* _Required work_
Write out, exactly and only, the lines that run from the top of the records to the line with "obj('rim', loft(rings, False, False), M['bin_rim'], bn)". Include both ends; exclude pictures.

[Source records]

○ ○ ○

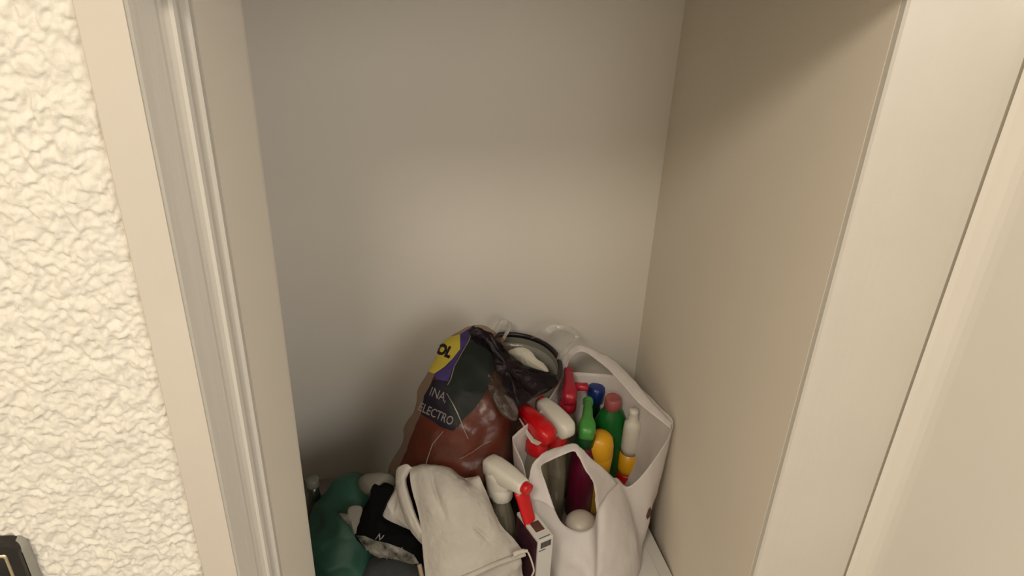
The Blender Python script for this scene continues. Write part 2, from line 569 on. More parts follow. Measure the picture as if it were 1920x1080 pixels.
# ------------------------------------------------------------------ waste bin behind everything
BX, BY, BZ, BR = 0.203, 1.385, 0.385, 0.100
bn = thing('waste_bin', 'grey waste bin with black rim in the back corner behind the bags', 'bin')
base(bn, (BX, BY, 0))
obj('bin_body', lathe([(0.074, 0.0), (0.078, 0.002), (0.095, BZ - 0.004), (0.0925, BZ - 0.003), (0.074, 0.006)], 48, cap1=True), M['bin'], bn)
bm = bmesh.new()
n = 56
rings = []
for k in range(n):
    a_ = 2 * PI * k / n
    rings.append([Vector(((BR - 0.003 + 0.0045 * math.cos(q)) * math.cos(a_), (BR - 0.003 + 0.0045 * math.cos(q)) * math.sin(a_), BZ + 0.006 * math.sin(q))) for q in [2 * PI * t / 10 for t in range(10)]])
rings.append(rings[0])
obj('rim', loft(rings, False, False), M['bin_rim'], bn)

# clear bag lining the bin, its two handle loops over the rim
cl = thing('bin_liner', 'clear thin plastic bag with loop handles lining the black-rimmed bin', 'liner')
def ribbon(outer, inner, nu, parent, name, m, wr=0.0015, sc=60, seed=0, th=0.0006):
    g = grid_patch([[pz(p) for p in outer], [(pz(p) + pz(q)) / 2 + Vector((0, 0.004, 0.003)) for p, q in zip(outer, inner)], [pz(p) for p in inner]], nu, 7)
    return obj(name, patch_mesh(g, wr, sc, seed), m, parent, solid=th)
base(cl, (BX, BY, 0.30))
off = Vector((BX, BY, 0.30))
bm = lathe([(0.088, 0.02), (0.0895, 0.05), (0.091, 0.070)], 48, cap0=False, cap1=False)
for v in bm.verts:
    v.co.z += 0.0015 * nz(v.co, 90, 3)
lb = obj('liner_body', bm, M['bag_clear'], cl, solid=0.0004)
def rel(o, t):
    """keep world placement when the mesh was written in world space"""
    o.matrix_parent_inverse = Matrix.Translation(t.location).inverted()
    return o
rel(ribbon([(918, 627, .405), (930, 612, .43), (936, 603, .44), (945, 600, .44), (955, 603, .44), (960, 608, .43), (955, 622, .41), (942, 643, .395)],
           [(926, 634, .400), (936, 620, .42), (941, 611, .43), (946, 609, .435), (950, 610, .43), (951, 615, .42), (946, 626, .405), (936, 641, .395)], 40, cl, 'handle_loop', M['bag_clear']), cl)
rel(ribbon([(996, 636, .395), (1012, 620, .42), (1035, 608, .43), (1060, 610, .43), (1082, 620, .42), (1090, 635, .405)],
           [(1020, 640, .390), (1028, 630, .41), (1042, 620, .42), (1058, 620, .42), (1074, 627, .41), (1080, 640, .40)], 40, cl, 'handle_loop', M['bag_sheer']), cl)
rel(ribbon([(1043, 676, .392), (1048, 664, .405), (1060, 652, .42), (1072, 642, .425)],
           [(1054, 680, .388), (1058, 669, .40), (1066, 658, .41), (1076, 648, .415)], 24, cl, 'handle_loop', M['bag_sheer']), cl)

# crumpled white scrap in the bin's mouth
sp = obj('plastic_scrap', pillow([(953, 660, .40), (965, 653, .41), (980, 651, .415), (995, 658, .415), (1006, 672, .41), (1020, 682, .405), (1029, 697, .40), (1012, 694, .395), (985, 685, .39), (968, 674, .39)],
                        (987, 670, .405), 0.008, 0.010, 48, 0.004, 60, 2), M['paper'])
tag(sp, 'crumpled off-white plastic scrap in the mouth of the black-rimmed bin', 'scrap')

# ------------------------------------------------------------------ printed clear bag with red rags
eb = thing('printed_plastic_bag', 'tall clear bag of dark red cloth with yellow logo and black print', 'bag')
base(eb, (0.075, 1.25, 0))
#        z    cx    cy     rx     ry
ER = [(0.000, 0.070, 1.235, 0.095, 0.080),
      (0.015, 0.070, 1.235, 0.108, 0.092),
      (0.120, 0.075, 1.240, 0.116, 0.100),
      (0.220, 0.078, 1.250, 0.114, 0.098),
      (0.300, 0.094, 1.250, 0.107, 0.092),
      (0.360, 0.104, 1.264, 0.093, 0.080),
      (0.410, 0.117, 1.283, 0.086, 0.070),
      (0.450, 0.123, 1.310, 0.070, 0.054),
      (0.480, 0.127, 1.334, 0.050, 0.036),
      (0.497, 0.131, 1.346, 0.026, 0.018)]
def blob(R, n=72, res=40, shrink=1.0, wr=0.004, sc=22, seed=0.0, zs=1.0, dz=0.0):
    prof = spline([Vector((r[0], r[1], r[2])) for r in R], res)
    rad = spline([Vector((r[3], r[4], 0)) for r in R], res)
    rings = []
    for c_, q in zip(prof, rad):
        ring = []
        for i in range(n):
            t = 2 * PI * i / n
            d_ = Vector((math.cos(t) * q.x, math.sin(t) * q.y, 0)) * shrink
            p = Vector((c_.y, c_.z, c_.x * zs + dz)) + d_
            w = wr * (ridged(p, sc, seed) * 0.7 + nz(p, sc * 2.1, seed + 4) * 0.5)
            k = d_.length
            ring.append(p + (d_ / k if k else d_) * w * min(1, k / 0.03))
        rings.append(ring)
    return loft(rings)
bag_bm = blob(ER, n=120, res=80, wr=0.009, sc=15, seed=1.5)
ef = rel(obj('film', bag_bm, M['electro_film'], eb), eb)
rel(obj('rags', blob(ER[:-1], shrink=0.86, wr=0.007, sc=24, seed=8, dz=0.002, zs=0.97), M['rag_red'], eb), eb)
T = tree_of(ef)
pd = rel(obj('print_panel', decal([(886, 612), (912, 622), (940, 648), (934, 668), (926, 692), (917, 722), (905, 745), (888, 768), (868, 786), (858, 802), (846, 782), (840, 750), (839, 722), (846, 698), (858, 672), (876, 642)], T, 0.0012), M['print_dark'], eb), eb)
pd['label'] = 'large dark green-black printed panel'
o = rel(obj('print_panel', decal([(814, 712), (842, 716), (843, 750), (850, 780), (862, 792), (850, 808), (828, 801), (790, 776), (796, 742)], T, 0.0010), M['print_navy'], eb), eb)
o['label'] = 'black printed block behind the words'
o = rel(obj('print_panel', decal([(862, 628), (890, 610), (884, 628), (868, 656), (853, 688), (846, 716), (818, 712), (814, 700), (832, 690), (848, 672), (862, 655)], T, 0.0011), M['print_purple'], eb), eb)
o['label'] = 'purple printed band'
o = rel(obj('logo_disc', decal([(863, 628), (863, 655), (849, 673), (834, 688), (815, 701), (800, 696), (800, 668), (815, 645), (838, 634)], T, 0.0014), M['print_yellow'], eb), eb)
o['label'] = 'yellow logo disc cut by the bag edge'
rel(obj('lettering', decal(None, T, 0.0020, 3.0, place2d(text2d('OL', 0.06), 834, 659, 20, 28, math.radians(22), 0.1)), M['print_navy'], eb), eb)['label'] = 'black logo letters'
rel(obj('lettering', decal(None, T, 0.0018, 3.0, place2d(text2d('INA,', 0.0), 823, 741, 18, 24, math.radians(24), -0.1)), M['print_grey'], eb), eb)['label'] = 'small grey printed word'
rel(obj('lettering', decal(None, T, 0.0018, 3.0, place2d(text2d('ELECTRO', 0.008), 818, 777, 16.5, 23, math.radians(25), -0.1)), M['print_grey'], eb), eb)['label'] = 'larger grey printed word'
def crease(pts, wpx=1.8):
    poly = [(x - wpx / 2, y) for x, y in pts] + [(x + wpx / 2, y) for x, y in reversed(pts)]
    return decal(poly, T, 0.0024, 3.0)
for cpts in ([(886, 620), (879, 640), (866, 663), (852, 688), (846, 712), (840, 722)],
             [(838, 738), (850, 758), (858, 775), (868, 800), (878, 822)],
             [(832, 808), (812, 832), (802, 862), (798, 878)],
             [(862, 860), (886, 846), (906, 832), (920, 826)]):
    rel(obj('film_crease', crease(cpts), M['crease'], eb), eb)
bt = rel(obj('bag_mouth', pillow([(880, 622, .515), (893, 614, .52), (908, 619, .515), (922, 628, .505), (936, 646, .49), (950, 664, .475), (976, 682, .45), (1006, 697, .43), (1032, 703, .42), (1046, 711, .412), (1040, 726, .41), (1014, 736, .412), (994, 750, .415), (972, 764, .42), (955, 746, .43), (938, 716, .445), (922, 692, .46), (920, 668, .475), (904, 642, .50)],
                    (946, 694, .458), 0.010, 0.020, 100, 0.012, 44, 6), M['black_film'], eb), eb)
bt['label'] = 'crumpled black film at the mouth of the bag'
rel(obj('film_flap', pillow([(914, 676, .468), (926, 686, .46), (940, 710, .445), (958, 744, .43), (972, 768, .42), (966, 790, .405), (944, 782, .41), (926, 758, .425), (912, 725, .445), (906, 695, .46)], (938, 735, .437), 0.006, 0.010, 60, 0.007, 45, 9),
        film('flap_film', (0.085, 0.055, 0.042), 0.40, 0.3, 0.4, 0.03, 0.6, 60), eb), eb)

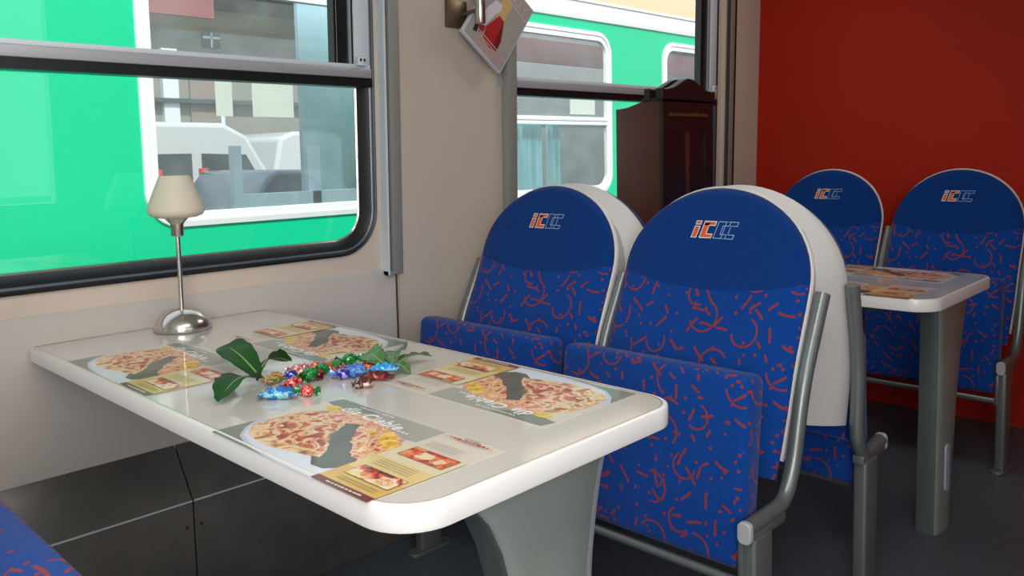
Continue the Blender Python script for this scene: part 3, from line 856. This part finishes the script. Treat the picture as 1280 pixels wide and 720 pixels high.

○ ○ ○

* _Solution for this exercise_
The Blender Python script for this scene continues. Write part 2, from line 569 on. More parts follow. Measure the picture as if it were 1920x1080 pixels.
# ------------------------------------------------------------------ waste bin behind everything
BX, BY, BZ, BR = 0.203, 1.385, 0.385, 0.100
bn = thing('waste_bin', 'grey waste bin with black rim in the back corner behind the bags', 'bin')
base(bn, (BX, BY, 0))
obj('bin_body', lathe([(0.074, 0.0), (0.078, 0.002), (0.095, BZ - 0.004), (0.0925, BZ - 0.003), (0.074, 0.006)], 48, cap1=True), M['bin'], bn)
bm = bmesh.new()
n = 56
rings = []
for k in range(n):
    a_ = 2 * PI * k / n
    rings.append([Vector(((BR - 0.003 + 0.0045 * math.cos(q)) * math.cos(a_), (BR - 0.003 + 0.0045 * math.cos(q)) * math.sin(a_), BZ + 0.006 * math.sin(q))) for q in [2 * PI * t / 10 for t in range(10)]])
rings.append(rings[0])
obj('rim', loft(rings, False, False), M['bin_rim'], bn)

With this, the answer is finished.